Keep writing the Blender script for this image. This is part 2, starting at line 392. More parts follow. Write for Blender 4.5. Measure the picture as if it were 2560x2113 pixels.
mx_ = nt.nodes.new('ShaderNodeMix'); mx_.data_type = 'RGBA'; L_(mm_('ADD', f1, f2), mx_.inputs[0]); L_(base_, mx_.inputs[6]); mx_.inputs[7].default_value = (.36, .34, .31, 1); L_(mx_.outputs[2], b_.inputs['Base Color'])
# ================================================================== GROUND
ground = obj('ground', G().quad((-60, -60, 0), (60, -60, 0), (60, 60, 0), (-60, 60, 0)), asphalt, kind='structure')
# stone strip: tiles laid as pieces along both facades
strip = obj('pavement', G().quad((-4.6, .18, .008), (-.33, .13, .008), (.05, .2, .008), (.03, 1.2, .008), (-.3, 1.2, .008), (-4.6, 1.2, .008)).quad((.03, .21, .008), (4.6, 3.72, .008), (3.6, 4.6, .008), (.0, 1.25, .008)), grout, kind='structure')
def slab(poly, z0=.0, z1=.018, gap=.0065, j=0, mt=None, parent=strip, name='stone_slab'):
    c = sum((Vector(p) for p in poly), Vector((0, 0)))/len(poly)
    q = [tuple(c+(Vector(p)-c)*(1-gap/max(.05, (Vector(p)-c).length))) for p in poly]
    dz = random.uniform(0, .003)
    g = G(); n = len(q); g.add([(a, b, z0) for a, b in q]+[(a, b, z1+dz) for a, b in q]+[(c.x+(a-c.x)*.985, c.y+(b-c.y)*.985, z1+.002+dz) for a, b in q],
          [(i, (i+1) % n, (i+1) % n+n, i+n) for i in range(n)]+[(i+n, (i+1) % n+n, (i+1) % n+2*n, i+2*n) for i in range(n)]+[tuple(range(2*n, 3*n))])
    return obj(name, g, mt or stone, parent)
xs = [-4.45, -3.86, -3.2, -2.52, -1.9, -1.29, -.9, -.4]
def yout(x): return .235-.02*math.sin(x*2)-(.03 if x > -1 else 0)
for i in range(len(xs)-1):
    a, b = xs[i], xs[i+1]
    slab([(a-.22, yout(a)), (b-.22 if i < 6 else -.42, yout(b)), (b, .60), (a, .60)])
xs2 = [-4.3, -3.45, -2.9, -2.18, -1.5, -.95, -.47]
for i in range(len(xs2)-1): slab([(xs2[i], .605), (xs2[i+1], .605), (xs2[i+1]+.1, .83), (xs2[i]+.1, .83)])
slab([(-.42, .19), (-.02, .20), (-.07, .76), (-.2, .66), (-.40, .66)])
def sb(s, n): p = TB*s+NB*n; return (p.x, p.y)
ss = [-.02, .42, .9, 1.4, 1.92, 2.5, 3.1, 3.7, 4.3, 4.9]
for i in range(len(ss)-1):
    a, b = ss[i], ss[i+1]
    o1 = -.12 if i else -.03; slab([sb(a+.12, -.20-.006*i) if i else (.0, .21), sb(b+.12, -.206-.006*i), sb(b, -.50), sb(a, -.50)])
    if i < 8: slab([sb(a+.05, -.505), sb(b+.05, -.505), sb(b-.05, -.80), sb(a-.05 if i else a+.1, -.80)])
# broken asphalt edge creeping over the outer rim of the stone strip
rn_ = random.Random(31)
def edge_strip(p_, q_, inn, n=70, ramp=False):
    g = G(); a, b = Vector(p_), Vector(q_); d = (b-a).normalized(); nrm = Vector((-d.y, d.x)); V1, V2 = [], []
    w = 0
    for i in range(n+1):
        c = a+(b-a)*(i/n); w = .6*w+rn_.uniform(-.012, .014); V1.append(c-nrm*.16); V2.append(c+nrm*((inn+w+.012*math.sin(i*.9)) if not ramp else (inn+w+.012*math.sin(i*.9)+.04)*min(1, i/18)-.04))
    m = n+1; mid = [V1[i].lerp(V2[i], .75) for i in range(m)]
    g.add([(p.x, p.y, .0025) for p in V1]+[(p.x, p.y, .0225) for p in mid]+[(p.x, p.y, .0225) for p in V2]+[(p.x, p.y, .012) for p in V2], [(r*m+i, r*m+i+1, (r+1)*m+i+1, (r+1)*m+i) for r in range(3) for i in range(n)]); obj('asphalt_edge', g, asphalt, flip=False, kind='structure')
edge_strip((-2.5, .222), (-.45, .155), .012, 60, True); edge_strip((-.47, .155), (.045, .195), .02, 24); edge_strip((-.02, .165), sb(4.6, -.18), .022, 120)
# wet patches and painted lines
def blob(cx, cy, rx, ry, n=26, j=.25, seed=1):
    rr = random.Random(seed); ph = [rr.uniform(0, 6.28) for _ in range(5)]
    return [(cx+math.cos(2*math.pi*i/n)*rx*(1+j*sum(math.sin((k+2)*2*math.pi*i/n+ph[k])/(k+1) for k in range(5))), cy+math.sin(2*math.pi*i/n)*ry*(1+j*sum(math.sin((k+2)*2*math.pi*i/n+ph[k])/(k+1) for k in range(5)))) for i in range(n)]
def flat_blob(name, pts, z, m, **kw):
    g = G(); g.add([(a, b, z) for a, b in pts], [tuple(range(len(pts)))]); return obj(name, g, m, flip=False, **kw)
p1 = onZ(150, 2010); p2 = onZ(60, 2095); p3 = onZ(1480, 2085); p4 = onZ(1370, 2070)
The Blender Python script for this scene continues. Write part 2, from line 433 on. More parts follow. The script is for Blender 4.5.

## PROBLEM REQUIREMENTS
From the data above, show each line that contains "this".

## TASK ANSWER
Keep writing the Blender script for this image. This is part 2, starting at line 392. More parts follow. Write for Blender 4.5. Measure the picture as if it were 2560x2113 pixels.
The Blender Python script for this scene continues. Write part 2, from line 433 on. More parts follow. The script is for Blender 4.5.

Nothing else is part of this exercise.